Pour une fois, regardons le verre à moitié plein plutôt qu’à moitié vide. Le rapport global sur la compétitivité 2010, édité par le Forum économique mondial de Genève, utilise tant les chiffres officiels que des enquêtes ciblées pour comparer les pays entre eux. Objectif : savoir qui réussit le mieux dans le plus grand nombre de domaines possibles. L’idée est que la performance économique n’est pas tout, mais que la réussite dépend de l’environnement politique, d’éducation, de santé, d’infrastructures et de mentalité du pays.
A ce titre, États-Unis et Chine sont peut-être les premières puissances économiques mondiales, mais pas forcément premiers en réussite globale. Sur 139 pays, les États-Unis sont 4ème et la Chine 27ème. Les premiers sont la Suisse, la Suède et Singapour.
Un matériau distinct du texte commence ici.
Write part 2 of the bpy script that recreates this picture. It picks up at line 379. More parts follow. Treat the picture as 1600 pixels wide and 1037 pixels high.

La France arrive 15ème, gagnant une place sur l’an dernier.
Tout le monde a conscience des handicaps français : trop peu d’étudiants à l’université et une formation professionnelle indigente, une trop faible interaction entre recherche et production, un marché du travail trop rigide, des relations patrons/salariés exécrables, une répugnance à déléguer, un taux de prélèvements obligatoire important, un maquis fiscal et une bureaucratie d’État lourde.
Mais l’enquête éclaire les avantages. Ils vont clairement :
• à la stabilité politique (depuis 1958) : le système institutionnel est 26ème/139 (13ème pour l’Allemagne mais 40ème pour les États-Unis), ce qui induit aussi une très forte probabilité de rembourser sa dette d’État.
• à la politique de santé publique, notamment l’espérance de vie et la faible mortalité infantile
• au nombre restreint de crimes et délits,
• à une faible corruption (merci aux juges des pôles financiers notamment),
• au maintien d’une inflation basse (par l’ouverture aux importations),
• au contrôle des changes ouvert qui permet aux capitaux internationaux de circuler,
• à l’éthique au travail (l’amour du travail bien fait, le perfectionnisme d’ingénieur)
• aux infrastructures, 4ème/139 (routes, rail, liaisons aériennes, télécommunications). Pour les ports, c’est nettement moins bien en raison des grèves à répétition.
Comme on le voit, ce n’est pas le « service public » globalement qui fait la réussite, mais le système institutionnel et la santé. L’éducation nationale est très moyenne, avec de bons matheux et beaucoup d’élèves scolarisés dans le secondaire, mais trop peu de diplômés du supérieur pour la population. Heureusement qu’il existe de très bonnes écoles de commerce, dit le rapport.
La France a une population qualifiée dans les métiers moyens, encadre bien avec un bon niveau intellectuel, mais reste trop hiérarchique dans les relations d’entreprise. L’innovation y est appréciée mais peu encouragée, universités et entreprises développant peu de projets économiques communs. L’État prélève trop sur les salariés et sur les entreprises sans que cela se traduise par de meilleurs investissements qu’ailleurs (sauf rail/route et santé). Et le double déficit, du budget et de la balance commerciale, montre qu’il vit au-dessus de ses moyens.
Il ressort de cette vision globale une France un peu archaïque. Terre de commandement, elle reste un pays pyramidal où la sélection scolaire produit une toute petite élite sûre d’elle-même et dominatrice, qui régente les institutions et dirige de façon incestueuse les grandes entreprises. Entreprendre, innover, investir personnellement, prendre des risques : tout cela est fort peu valorisé. Le statut social consiste en la position de pouvoir qu’on a, pas dans l’œuvre que l’on apporte à la société…
En revanche, les institutions de gouvernement apportent de la stabilité et le droit y est bien appliqué, tant sur la propriété du capital que sur la propriété intellectuelle, et les crimes et délits (dont celui de corruption) bien traqués et réprimés. Une certaine qualité de la vie émerge, due au réseau public de santé et aux moyens de communication.
Il ne faudrait pas grand chose pour que la France avance : un desserrement des rigidités sociales, un assouplissement des contraintes scolaires (qui briment le grand nombre plutôt que de l’élever), un recul des prélèvements d’État par une meilleure organisation de ses services et une définition renouvelée de ses missions. Nous sommes la 5ème puissance économique en termes de production, mais 15ème seulement en termes de compétitivité globale. La Suisse est première, l’Allemagne cinquième : voilà des pays européens, proches par la culture, qui devraient nous inspirer.